W negocjacjach nie pojawia się wątek restytucji mienia żydowskiego
We wtorek do siedziby IPN przybyła ambasador USA Georgette Mosbacher. Ambasada ma tytuł formalny, by włączyć się do rozmów, bo muzeum jest placówką federalną, a nie prywatną – wskazuje nasz rozmówca z IPN. Od początku straszono nas interwencją ambasady. We wtorek tę zapowiedź zrealizowano - dodaje inne źródło. To nie pierwszy raz, gdy Mosbacher włącza się do tego typu rozmów. W styczniu "Fakt" opisał np. list, który ambasador wysłała do ministra infrastruktury Andrzeja Adamczyka, by zablokować zmiany, które zamknęłyby nasz rynek dla firmy Uber. Wcześniej interweniowała w sprawie listy leków refundowanych oraz traktowania przez władze dziennikarzy TVN. Rafał Dudkiewicz z Polskiego Radia 24 twierdził, że w rozmowach o archiwach "padają groźby, że nie powstanie Fort Trump, jeśli pewna pula archiwów nie zostanie przekazana do USA". Co do tej kwestii zdania rozmówców z IPN są podzielone. Jeden z nich zaprzeczył, jakoby temat stałej obecności Amerykanów na naszym terytorium w ogóle się pojawił. Drugi przyznał, że takie sugestie się pojawiały.
Takim informacjom 31 stycznia zaprzeczyła na Twitterze ambasador Mosbacher. Napisała: "Pogłoski w mediach, że Stany Zjednoczone łączą kwestię archiwum IPN ze współpracą z Polską w zakresie bezpieczeństwa, są nieprawdziwe"”. – Jesteśmy otwarci na współpracę, ale apelujemy do strony amerykańskiej o bardziej symetryczne podejście. Trudno nam się zgodzić na sytuację, w której mielibyśmy podjąć tak duży wysiłek organizacyjny, nie dostając nic w zamian – mówi nasz rozmówca.

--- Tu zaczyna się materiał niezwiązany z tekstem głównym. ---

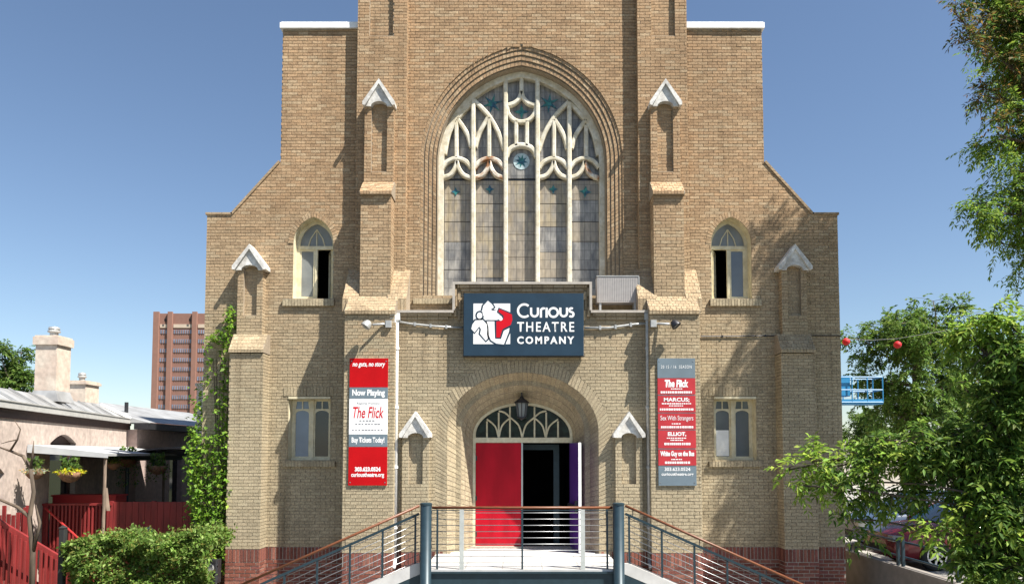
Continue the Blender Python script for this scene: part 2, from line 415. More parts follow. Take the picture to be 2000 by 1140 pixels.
def lay(O, U, V, N, outer, holes=(), bw=0.203, bh=0.058, j=0.0095, proud=0.012, pal='buff', v0=None, keep=False, st=None):
    st = BR if st is None else st
    O, U, V, N = Vector(O), Vector(U), Vector(V), Vector(N)
    ch = bh + j; cw = bw + j
    vs = [p[1] for p in outer]; vmin, vmax = min(vs), max(vs)
    base = 0.0 if v0 is None else v0
    k0 = int(math.floor((vmin - base)/ch + 1e-4)); k1 = int(math.ceil((vmax - base)/ch - 1e-4))
    for k in range(k0, k1):
        b0 = max(base + k*ch, vmin); b1 = min(base + k*ch + bh, vmax)
        if b1 - b0 < 0.012: continue
        def inside(v):
            s = spans(outer, v)
            for h in holes: s = sub(s, spans(h, v))
            return s
        e = (b1 - b0)*0.04
        sb, stp = inside(b0 + e), inside(b1 - e)
        if len(sb) != len(stp): sb = stp = inside((b0 + b1)/2)
        sh = (0.5*cw if k % 2 else 0.0) + R.uniform(-0.008, 0.008)
        for (a0, c0), (a1, c1) in zip(sb, stp):
            lo, hi = min(a0, a1), max(c0, c1)
            g = math.floor((lo - sh)/cw)
            while g*cw + sh < hi:
                l, r = g*cw + sh, g*cw + sh + bw
                g += 1
                lb, rb, lt, rt = max(l, a0), min(r, c0), max(l, a1), min(r, c1)
                if rb - lb < 0.02 and rt - lt < 0.02: continue
                if rb < lb: rb = lb
                if rt < lt: rt = lt
                pr = proud + R.uniform(-0.003, 0.003)
                z = (O + V*b0).z
                if keep and rb - lb > bw - 1e-3 and rt - lt > bw - 1e-3 and b1 - b0 > bh - 1e-3 and len(FULL) < 300:
                    FULL.append((O + U*lb + V*b0, z)); continue
                q = [(lb, b0), (rb, b0), (rt, b1), (lt, b1)]
                bk = [O + U*a + V*b for a, b in q]; fr = [p + N*pr for p in bk]
                st.add(fr + bk, [(0, 1, 2, 3), (0, 4, 5, 1), (1, 5, 6, 2), (2, 6, 7, 3), (3, 7, 4, 0)], bcol(pal, z))
def ring(A, B, n, proud=0.012, gap=0.10, pal='buff', st=None, rows=1):
    # bricks set across a band between two 3D outlines with matching points
    st = BR if st is None else st
    for i in range(n):
        for rr in range(rows):
            t0, t1 = (i + gap*0.5)/n, (i + 1 - gap*0.5)/n
            w0, w1 = rr/rows + (0.02 if rows > 1 else 0), (rr+1)/rows - (0.02 if rows > 1 else 0)
            def pt(t, wv):
                a, b = Vector(samp(A, t)), Vector(samp(B, t)); return a + (b - a)*wv
            q = [pt(t0, w0), pt(t1, w0), pt(t1, w1), pt(t0, w1)]
            nn = (q[1] - q[0]).cross(q[3] - q[0])
            if nn.length < 1e-9: continue
            nn.normalize()
            if nn.y > 0 or (abs(nn.y) < 1e-3 and nn.z > 0 and False): nn = -nn
            fr = [p + nn*(proud + R.uniform(-0.003, 0.003)) for p in q]
            st.add(fr + q, [(0, 1, 2, 3), (0, 4, 5, 1), (1, 5, 6, 2), (2, 6, 7, 3), (3, 7, 4, 0)], bcol(pal, q[0].z))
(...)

Przedstawiciele IPN podkreślają, że w negocjacjach nie pojawia się wątek restytucji mienia żydowskiego czy tzw. Just Act – przepisów przyjętych przez Kongres USA w maju 2018 r. Zobowiązują one amerykańską dyplomację do wspierania działań na rzecz odzyskania przedwojennego majątku żydowskiego, przejętego podczas Holokaustu lub w czasach rządów komunistycznych. Zgodnie z ustawą Departament Stanu ma czas do 9 listopada, by sporządzić raport o tym, jak wygląda stan prawny i praktyka zwrotu mienia.

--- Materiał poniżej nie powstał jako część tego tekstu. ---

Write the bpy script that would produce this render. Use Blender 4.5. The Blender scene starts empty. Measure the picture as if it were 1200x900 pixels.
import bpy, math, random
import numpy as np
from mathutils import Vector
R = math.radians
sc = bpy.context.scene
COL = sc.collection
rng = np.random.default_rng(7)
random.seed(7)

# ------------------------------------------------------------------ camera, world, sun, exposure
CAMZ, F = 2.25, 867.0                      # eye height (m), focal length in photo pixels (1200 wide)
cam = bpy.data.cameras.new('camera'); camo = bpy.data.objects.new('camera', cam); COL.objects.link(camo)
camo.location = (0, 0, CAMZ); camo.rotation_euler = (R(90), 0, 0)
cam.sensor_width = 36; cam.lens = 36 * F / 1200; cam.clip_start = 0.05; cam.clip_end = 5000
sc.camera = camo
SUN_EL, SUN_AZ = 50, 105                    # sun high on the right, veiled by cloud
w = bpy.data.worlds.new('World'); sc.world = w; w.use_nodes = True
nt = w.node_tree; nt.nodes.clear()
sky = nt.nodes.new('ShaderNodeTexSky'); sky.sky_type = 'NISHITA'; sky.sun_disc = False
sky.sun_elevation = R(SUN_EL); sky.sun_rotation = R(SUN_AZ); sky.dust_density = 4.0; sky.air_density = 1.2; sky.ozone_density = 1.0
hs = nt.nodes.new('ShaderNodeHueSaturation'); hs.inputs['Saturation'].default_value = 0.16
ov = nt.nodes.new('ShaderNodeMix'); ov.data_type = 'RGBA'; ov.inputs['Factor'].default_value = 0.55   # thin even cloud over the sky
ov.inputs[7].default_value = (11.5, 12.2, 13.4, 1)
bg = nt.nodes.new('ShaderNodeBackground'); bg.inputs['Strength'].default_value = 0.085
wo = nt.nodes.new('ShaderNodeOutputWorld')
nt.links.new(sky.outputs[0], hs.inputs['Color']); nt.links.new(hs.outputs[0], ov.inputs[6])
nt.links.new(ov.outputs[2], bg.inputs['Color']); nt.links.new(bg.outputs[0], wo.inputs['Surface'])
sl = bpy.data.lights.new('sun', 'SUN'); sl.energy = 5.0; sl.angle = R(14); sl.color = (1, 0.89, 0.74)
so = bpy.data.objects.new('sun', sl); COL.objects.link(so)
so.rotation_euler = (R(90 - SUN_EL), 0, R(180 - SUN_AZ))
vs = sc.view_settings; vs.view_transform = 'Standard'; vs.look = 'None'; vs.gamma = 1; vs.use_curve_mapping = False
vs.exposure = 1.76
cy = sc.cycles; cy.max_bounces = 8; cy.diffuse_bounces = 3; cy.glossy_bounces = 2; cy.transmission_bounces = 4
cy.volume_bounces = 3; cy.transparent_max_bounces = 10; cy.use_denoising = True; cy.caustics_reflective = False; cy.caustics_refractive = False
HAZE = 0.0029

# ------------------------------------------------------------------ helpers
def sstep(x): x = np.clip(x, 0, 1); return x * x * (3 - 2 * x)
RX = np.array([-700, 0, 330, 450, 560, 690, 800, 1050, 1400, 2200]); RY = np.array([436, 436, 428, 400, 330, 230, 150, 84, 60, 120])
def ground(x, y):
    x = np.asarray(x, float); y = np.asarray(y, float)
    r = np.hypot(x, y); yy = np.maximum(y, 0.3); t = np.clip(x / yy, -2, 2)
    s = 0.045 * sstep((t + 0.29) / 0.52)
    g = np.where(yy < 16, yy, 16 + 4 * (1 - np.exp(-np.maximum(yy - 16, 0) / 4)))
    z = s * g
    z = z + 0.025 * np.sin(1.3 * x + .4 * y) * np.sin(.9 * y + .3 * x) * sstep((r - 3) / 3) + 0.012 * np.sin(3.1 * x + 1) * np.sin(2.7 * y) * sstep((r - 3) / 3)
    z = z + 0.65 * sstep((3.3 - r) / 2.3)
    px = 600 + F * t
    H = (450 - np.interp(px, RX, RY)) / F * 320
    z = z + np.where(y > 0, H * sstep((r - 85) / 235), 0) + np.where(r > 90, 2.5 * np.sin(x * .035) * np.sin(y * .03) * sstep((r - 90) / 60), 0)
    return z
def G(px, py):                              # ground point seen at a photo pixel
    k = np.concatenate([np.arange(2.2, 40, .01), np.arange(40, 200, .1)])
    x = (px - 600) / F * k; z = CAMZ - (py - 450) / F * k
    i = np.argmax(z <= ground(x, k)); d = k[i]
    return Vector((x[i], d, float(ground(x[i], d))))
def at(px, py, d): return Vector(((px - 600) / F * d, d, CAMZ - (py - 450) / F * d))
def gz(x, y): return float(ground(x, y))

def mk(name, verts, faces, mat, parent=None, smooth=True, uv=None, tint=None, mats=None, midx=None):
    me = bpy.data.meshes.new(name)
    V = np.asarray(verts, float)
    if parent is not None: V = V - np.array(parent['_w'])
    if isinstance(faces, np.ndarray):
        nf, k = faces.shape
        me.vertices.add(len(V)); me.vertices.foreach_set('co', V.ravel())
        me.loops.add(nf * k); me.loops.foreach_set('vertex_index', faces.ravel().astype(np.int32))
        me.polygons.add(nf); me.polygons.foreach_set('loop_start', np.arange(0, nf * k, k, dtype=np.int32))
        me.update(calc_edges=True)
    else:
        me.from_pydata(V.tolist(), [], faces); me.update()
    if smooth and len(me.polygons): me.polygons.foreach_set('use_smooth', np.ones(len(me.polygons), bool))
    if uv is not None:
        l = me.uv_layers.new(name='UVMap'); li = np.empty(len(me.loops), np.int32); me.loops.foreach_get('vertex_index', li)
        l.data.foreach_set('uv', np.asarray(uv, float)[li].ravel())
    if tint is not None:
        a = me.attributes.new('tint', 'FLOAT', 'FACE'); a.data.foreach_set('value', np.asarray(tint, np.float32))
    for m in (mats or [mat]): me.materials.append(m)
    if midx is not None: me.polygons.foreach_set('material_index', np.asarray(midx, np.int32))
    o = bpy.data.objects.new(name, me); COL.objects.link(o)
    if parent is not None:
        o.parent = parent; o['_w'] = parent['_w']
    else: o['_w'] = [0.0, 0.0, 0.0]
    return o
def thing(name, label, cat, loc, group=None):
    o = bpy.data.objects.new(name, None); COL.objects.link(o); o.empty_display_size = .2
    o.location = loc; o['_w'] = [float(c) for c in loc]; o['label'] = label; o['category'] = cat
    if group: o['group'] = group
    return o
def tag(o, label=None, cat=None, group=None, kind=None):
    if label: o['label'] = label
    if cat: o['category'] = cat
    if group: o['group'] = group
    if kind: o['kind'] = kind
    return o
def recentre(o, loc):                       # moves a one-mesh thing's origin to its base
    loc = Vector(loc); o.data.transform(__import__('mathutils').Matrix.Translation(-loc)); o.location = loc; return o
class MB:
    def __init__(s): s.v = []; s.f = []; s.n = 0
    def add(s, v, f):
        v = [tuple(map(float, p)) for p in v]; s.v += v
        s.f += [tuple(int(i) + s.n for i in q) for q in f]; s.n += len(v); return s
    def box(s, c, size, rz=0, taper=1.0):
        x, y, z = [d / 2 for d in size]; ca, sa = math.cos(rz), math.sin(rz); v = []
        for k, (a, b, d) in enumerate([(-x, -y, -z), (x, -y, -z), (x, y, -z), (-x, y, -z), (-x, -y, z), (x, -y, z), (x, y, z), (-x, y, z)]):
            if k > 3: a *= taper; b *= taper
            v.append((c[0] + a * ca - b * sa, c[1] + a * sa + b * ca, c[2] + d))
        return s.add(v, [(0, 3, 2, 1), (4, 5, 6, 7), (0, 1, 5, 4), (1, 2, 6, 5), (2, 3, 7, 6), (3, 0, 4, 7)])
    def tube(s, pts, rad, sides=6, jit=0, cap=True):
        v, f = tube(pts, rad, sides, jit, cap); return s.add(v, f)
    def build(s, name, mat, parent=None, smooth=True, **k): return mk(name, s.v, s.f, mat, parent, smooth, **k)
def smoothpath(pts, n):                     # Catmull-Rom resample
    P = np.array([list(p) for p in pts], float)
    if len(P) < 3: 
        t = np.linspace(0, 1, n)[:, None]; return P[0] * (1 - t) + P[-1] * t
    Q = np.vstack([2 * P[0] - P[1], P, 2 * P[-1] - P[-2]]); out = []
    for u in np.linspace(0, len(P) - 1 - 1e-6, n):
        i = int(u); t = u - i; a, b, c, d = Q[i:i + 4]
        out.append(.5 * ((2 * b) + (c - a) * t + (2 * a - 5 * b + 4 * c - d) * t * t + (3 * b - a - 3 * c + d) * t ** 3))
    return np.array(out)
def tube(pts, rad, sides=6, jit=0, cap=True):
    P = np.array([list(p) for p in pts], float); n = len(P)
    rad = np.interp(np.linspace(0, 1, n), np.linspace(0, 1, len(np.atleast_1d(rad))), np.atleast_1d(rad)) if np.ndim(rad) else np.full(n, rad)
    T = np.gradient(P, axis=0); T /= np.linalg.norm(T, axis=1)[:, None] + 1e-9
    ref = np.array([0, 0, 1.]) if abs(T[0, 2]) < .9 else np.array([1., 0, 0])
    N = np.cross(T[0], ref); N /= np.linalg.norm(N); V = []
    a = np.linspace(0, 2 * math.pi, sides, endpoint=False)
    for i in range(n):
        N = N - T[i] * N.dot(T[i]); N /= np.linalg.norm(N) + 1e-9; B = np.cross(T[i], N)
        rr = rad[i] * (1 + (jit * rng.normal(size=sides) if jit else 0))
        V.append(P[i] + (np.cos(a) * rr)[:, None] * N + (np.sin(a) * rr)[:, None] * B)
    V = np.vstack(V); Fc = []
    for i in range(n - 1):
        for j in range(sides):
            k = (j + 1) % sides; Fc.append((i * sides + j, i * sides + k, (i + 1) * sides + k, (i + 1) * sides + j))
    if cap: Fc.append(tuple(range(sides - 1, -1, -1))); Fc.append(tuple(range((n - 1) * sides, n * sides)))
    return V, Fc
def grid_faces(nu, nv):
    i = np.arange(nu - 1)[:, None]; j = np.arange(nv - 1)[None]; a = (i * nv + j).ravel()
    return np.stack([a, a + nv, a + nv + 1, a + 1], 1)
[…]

Przedstawiciele IPN proszeni o rozmowę pod nazwiskiem kierowali nas do komunikatu z 5 lutego, który głosi, że „strony potwierdziły wolę kontynuacji współpracy i gotowość do dalszego prowadzenia rozmów”. Zapytaliśmy też US Holocaust Memorial Museum o to, jakie cele negocjacyjne sobie stawia i co oferuje w zamian. Do chwili zamknięcia tego wydania nie uzyskaliśmy odpowiedzi.